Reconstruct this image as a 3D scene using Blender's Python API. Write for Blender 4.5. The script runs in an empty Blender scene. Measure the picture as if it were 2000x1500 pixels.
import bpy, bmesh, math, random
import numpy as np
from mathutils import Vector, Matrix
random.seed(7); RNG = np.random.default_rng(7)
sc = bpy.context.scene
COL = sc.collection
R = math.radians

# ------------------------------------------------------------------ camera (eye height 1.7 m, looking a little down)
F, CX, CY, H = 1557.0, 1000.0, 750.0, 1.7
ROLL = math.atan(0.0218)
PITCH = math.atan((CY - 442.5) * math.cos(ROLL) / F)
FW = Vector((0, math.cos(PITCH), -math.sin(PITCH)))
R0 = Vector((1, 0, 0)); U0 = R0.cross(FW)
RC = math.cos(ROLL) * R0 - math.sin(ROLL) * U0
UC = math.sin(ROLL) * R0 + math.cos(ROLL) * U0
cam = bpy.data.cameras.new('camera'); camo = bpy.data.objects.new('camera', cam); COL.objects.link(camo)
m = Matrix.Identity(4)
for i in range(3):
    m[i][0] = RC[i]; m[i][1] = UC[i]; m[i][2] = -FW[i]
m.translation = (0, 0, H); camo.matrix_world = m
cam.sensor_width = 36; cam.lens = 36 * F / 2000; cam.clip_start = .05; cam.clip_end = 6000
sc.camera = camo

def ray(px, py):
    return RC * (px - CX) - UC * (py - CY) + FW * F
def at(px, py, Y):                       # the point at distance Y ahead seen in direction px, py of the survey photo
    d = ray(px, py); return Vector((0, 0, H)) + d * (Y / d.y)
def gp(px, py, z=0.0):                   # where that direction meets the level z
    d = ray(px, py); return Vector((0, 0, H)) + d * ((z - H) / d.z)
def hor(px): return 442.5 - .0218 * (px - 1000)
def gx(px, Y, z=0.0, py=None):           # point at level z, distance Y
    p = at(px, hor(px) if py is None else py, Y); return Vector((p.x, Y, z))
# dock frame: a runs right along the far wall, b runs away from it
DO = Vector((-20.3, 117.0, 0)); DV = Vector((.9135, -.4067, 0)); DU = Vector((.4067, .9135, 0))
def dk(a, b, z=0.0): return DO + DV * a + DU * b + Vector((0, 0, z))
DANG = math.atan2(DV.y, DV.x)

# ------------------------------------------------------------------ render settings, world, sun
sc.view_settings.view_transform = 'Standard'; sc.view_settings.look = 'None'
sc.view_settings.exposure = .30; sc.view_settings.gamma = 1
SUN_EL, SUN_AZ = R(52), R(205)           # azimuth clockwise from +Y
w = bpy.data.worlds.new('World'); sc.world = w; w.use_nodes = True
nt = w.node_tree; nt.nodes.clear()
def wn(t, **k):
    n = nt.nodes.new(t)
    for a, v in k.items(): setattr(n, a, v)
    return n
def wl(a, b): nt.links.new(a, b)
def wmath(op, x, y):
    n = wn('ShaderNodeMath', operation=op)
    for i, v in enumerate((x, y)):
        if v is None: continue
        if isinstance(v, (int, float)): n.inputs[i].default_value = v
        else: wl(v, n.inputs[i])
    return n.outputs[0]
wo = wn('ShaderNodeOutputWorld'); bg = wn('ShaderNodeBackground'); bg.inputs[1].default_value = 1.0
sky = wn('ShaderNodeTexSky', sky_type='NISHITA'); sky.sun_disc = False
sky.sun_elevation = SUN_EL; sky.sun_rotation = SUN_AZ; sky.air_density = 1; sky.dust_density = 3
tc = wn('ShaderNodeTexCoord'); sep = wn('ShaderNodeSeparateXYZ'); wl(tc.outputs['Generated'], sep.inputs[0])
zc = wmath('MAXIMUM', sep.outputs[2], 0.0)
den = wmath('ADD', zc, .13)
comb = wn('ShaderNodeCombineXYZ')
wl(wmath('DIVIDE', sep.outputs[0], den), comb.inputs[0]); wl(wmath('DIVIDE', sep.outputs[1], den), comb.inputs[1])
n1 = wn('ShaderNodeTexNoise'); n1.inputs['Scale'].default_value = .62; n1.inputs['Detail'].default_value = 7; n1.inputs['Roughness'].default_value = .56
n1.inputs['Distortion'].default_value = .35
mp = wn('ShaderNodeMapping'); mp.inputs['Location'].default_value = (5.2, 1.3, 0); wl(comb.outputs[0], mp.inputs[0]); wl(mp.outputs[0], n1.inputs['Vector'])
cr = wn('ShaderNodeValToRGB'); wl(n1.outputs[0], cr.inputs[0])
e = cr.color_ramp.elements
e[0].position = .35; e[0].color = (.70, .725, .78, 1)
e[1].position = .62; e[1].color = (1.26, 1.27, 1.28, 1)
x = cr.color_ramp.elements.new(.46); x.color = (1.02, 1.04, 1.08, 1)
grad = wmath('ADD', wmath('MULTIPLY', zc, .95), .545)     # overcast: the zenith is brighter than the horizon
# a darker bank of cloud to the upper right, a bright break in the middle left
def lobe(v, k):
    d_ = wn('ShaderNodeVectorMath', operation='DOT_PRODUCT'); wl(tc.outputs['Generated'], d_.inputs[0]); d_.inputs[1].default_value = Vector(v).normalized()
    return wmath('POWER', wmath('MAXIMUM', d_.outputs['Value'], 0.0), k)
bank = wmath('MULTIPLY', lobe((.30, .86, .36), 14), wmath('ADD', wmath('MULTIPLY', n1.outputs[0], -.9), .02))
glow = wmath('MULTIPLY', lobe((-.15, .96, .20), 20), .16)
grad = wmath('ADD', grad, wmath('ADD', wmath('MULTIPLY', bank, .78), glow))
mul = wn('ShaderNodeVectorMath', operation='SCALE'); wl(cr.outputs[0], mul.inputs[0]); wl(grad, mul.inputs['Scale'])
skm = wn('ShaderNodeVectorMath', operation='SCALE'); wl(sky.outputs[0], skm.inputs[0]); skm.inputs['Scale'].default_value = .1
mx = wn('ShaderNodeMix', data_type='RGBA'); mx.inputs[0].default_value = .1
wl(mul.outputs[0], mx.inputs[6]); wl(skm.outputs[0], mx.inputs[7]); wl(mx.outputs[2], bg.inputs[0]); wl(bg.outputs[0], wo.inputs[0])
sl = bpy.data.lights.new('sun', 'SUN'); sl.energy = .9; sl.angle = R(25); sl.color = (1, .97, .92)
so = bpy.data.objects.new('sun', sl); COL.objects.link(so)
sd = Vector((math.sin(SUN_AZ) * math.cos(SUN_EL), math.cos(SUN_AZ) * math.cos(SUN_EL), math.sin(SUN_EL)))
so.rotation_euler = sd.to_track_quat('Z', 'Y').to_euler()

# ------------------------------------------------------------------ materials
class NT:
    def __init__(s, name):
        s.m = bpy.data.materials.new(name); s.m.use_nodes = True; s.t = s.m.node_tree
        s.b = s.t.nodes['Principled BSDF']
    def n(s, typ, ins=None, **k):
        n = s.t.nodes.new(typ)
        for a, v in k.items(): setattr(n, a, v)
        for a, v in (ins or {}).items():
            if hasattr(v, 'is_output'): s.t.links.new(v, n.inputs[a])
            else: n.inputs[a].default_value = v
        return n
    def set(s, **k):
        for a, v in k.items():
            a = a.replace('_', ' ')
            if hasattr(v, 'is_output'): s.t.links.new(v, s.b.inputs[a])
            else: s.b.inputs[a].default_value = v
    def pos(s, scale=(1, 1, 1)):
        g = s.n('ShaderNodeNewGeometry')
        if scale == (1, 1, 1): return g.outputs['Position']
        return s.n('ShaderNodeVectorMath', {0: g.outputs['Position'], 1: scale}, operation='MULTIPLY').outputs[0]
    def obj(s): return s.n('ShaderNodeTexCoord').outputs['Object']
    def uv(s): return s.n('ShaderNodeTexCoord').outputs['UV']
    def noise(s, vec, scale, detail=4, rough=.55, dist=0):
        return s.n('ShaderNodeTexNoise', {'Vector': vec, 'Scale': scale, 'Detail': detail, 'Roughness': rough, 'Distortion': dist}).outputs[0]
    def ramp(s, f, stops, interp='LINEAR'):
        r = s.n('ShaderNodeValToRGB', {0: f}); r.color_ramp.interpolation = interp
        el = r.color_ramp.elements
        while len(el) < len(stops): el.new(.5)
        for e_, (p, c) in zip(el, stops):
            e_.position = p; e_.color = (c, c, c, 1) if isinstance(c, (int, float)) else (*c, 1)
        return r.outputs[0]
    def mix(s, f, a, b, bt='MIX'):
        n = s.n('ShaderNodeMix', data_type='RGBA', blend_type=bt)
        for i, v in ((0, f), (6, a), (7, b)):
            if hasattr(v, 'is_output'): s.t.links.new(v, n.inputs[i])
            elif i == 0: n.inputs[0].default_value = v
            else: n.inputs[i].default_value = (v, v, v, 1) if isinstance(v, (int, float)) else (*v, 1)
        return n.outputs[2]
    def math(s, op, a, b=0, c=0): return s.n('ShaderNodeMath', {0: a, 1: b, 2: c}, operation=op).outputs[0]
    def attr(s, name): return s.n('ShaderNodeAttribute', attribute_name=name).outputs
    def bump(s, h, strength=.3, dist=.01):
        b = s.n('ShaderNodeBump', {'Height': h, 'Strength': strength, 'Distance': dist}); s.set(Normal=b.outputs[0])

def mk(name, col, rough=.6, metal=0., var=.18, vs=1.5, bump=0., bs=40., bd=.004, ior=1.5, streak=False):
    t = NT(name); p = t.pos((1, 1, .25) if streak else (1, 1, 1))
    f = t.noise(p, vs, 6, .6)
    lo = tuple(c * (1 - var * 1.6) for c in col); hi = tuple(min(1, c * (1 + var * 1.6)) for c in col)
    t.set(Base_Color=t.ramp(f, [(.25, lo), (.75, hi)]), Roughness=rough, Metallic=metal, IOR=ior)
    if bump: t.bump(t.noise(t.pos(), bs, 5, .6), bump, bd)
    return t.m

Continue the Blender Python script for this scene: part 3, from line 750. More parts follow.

TASK REQUIREMENTS -> Restate, please, word for word the span of records running from the first line to the line bearing "R = math.radians", both included, and nothing outside it.

THE OUTPUT ->
Reconstruct this image as a 3D scene using Blender's Python API. Write for Blender 4.5. The script runs in an empty Blender scene. Measure the picture as if it were 2000x1500 pixels.
import bpy, bmesh, math, random
import numpy as np
from mathutils import Vector, Matrix
random.seed(7); RNG = np.random.default_rng(7)
sc = bpy.context.scene
COL = sc.collection
R = math.radians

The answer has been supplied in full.